Wednesday Reading List

2024 Market Outlook by Heritage Financial

Our team’s 2024 outlook contains a ten-year return forecast for all asset classes and the year over year change to those numbers from last year. The team sees stronger future returns for bonds and real assets, inflation being range bound but above the Fed’s 2% target, and stocks struggling to replicate the last decade of returns due to valuations but new leadership emerging outside of the so-called Magnificent 7.

Mixed Signals: December’s Jobs Report by Charles Schwab Asset Management

The labor market is sending mixed signals about the likelihood of a recession and rate cuts this year. Headline payroll growth was strong but some underlying data was weaker. The market may be too optimistic in expecting March rate cuts, although cuts in 2024 are still expected.

The stock market will often fall on its way up by TKer

Stocks are off to a sluggish start in 2024, but this piece does an excellent job putting stock returns into context. In the average year, the S&P 500 dips 3% at least seven times, 5% three times, and 10% once. The average annual drawdown is 14%. Finally, in case you were concerned that this year has to be bad because last year was so great, Sam shares a chart showing that good years more often than not follow great ones.
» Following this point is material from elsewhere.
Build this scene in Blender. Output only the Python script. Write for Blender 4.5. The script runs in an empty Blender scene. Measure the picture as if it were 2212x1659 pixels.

The Best 529 Plans for 2024 by Morningstar

“A 529 education savings plan is a type of investment vehicle that is tax-advantaged. Your money grows tax-free, and if you use that money to fund certain qualified education expenses like tuition and books, then you don’t get taxed on the capital gains.” According to Morningstar, the two best are the Utah and Pennsylvania plans.

Easy Money by Howard Marks

In his latest memo, Marks characterizes the 13 years from 2008-2021 as “easy times, fueled by easy money” due to the Fed’s monetary policy and low interest rates. He then shares his thoughts on the investment ramifications of these those things. It’s a master class for those who have time to read it (or listen to the podcast version included). He summarizes the piece nicely at the end:

  1. The period from 1980 through 2021 was generally one of declining and/or ultra-low interest rates.
  2. This had profound ramifications in many areas, including determining which investment strategies would be the winners and losers.
  3. That changed in 2022, when the Fed was forced to begin raising interest rates to combat inflation.
  4. We’re unlikely to go back to such easy money conditions, other than temporarily in response to recessions.
  5. Therefore, the investment environment in the coming years will feature higher interest rates than those we saw in 2009-21.  Different strategies will outperform in the period ahead, and thus a different asset allocation is called for.